DATA SHOWN:
==*==
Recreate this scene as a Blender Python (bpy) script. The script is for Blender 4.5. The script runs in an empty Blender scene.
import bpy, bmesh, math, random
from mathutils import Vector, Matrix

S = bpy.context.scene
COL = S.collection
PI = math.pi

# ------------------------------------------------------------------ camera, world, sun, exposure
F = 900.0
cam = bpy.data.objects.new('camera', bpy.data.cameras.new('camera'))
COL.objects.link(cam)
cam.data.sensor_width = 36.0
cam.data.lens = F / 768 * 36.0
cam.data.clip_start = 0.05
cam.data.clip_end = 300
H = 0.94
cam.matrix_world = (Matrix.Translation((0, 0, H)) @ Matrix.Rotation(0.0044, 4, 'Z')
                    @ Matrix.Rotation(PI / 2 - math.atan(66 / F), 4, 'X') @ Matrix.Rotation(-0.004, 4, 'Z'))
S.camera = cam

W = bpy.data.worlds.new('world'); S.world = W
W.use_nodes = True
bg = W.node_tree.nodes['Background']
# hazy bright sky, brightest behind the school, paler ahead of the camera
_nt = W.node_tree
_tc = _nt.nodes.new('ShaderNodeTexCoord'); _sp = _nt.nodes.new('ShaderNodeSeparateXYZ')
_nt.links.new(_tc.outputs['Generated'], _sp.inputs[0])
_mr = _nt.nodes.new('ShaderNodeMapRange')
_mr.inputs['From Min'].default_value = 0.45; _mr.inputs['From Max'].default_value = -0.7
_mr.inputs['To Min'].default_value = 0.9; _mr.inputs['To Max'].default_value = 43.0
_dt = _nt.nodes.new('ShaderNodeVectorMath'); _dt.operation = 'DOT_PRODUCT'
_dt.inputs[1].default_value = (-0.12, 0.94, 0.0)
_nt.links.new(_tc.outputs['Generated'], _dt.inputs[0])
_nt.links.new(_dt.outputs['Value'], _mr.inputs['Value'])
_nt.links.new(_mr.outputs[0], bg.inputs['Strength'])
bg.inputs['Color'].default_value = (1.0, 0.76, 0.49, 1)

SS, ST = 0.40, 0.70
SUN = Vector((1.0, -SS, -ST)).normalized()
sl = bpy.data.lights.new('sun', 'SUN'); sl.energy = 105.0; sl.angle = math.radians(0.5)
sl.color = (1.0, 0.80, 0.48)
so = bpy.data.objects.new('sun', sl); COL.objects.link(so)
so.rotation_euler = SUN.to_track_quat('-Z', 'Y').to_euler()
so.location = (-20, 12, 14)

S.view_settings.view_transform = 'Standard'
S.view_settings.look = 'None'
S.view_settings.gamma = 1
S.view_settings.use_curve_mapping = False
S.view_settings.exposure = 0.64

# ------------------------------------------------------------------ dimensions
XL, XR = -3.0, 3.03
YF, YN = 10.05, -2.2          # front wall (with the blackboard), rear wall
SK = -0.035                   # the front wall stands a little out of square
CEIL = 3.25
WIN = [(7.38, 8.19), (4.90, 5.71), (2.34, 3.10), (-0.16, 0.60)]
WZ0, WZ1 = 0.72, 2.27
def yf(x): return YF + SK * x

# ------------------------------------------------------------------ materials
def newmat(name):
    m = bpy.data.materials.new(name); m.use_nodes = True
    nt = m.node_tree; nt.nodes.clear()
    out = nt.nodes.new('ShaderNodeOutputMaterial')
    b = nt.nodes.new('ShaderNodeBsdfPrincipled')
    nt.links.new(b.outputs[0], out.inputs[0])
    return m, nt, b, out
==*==
WHAT IS BEING ASKED:
Exactly repeat the lines above, from the opening line through the one with "so.location = (-20, 12, 14)", and include nothing else.

FINISHED EXERCISE:
Recreate this scene as a Blender Python (bpy) script. The script is for Blender 4.5. The script runs in an empty Blender scene.
import bpy, bmesh, math, random
from mathutils import Vector, Matrix

S = bpy.context.scene
COL = S.collection
PI = math.pi

# ------------------------------------------------------------------ camera, world, sun, exposure
F = 900.0
cam = bpy.data.objects.new('camera', bpy.data.cameras.new('camera'))
COL.objects.link(cam)
cam.data.sensor_width = 36.0
cam.data.lens = F / 768 * 36.0
cam.data.clip_start = 0.05
cam.data.clip_end = 300
H = 0.94
cam.matrix_world = (Matrix.Translation((0, 0, H)) @ Matrix.Rotation(0.0044, 4, 'Z')
                    @ Matrix.Rotation(PI / 2 - math.atan(66 / F), 4, 'X') @ Matrix.Rotation(-0.004, 4, 'Z'))
S.camera = cam

W = bpy.data.worlds.new('world'); S.world = W
W.use_nodes = True
bg = W.node_tree.nodes['Background']
# hazy bright sky, brightest behind the school, paler ahead of the camera
_nt = W.node_tree
_tc = _nt.nodes.new('ShaderNodeTexCoord'); _sp = _nt.nodes.new('ShaderNodeSeparateXYZ')
_nt.links.new(_tc.outputs['Generated'], _sp.inputs[0])
_mr = _nt.nodes.new('ShaderNodeMapRange')
_mr.inputs['From Min'].default_value = 0.45; _mr.inputs['From Max'].default_value = -0.7
_mr.inputs['To Min'].default_value = 0.9; _mr.inputs['To Max'].default_value = 43.0
_dt = _nt.nodes.new('ShaderNodeVectorMath'); _dt.operation = 'DOT_PRODUCT'
_dt.inputs[1].default_value = (-0.12, 0.94, 0.0)
_nt.links.new(_tc.outputs['Generated'], _dt.inputs[0])
_nt.links.new(_dt.outputs['Value'], _mr.inputs['Value'])
_nt.links.new(_mr.outputs[0], bg.inputs['Strength'])
bg.inputs['Color'].default_value = (1.0, 0.76, 0.49, 1)

SS, ST = 0.40, 0.70
SUN = Vector((1.0, -SS, -ST)).normalized()
sl = bpy.data.lights.new('sun', 'SUN'); sl.energy = 105.0; sl.angle = math.radians(0.5)
sl.color = (1.0, 0.80, 0.48)
so = bpy.data.objects.new('sun', sl); COL.objects.link(so)
so.rotation_euler = SUN.to_track_quat('-Z', 'Y').to_euler()
so.location = (-20, 12, 14)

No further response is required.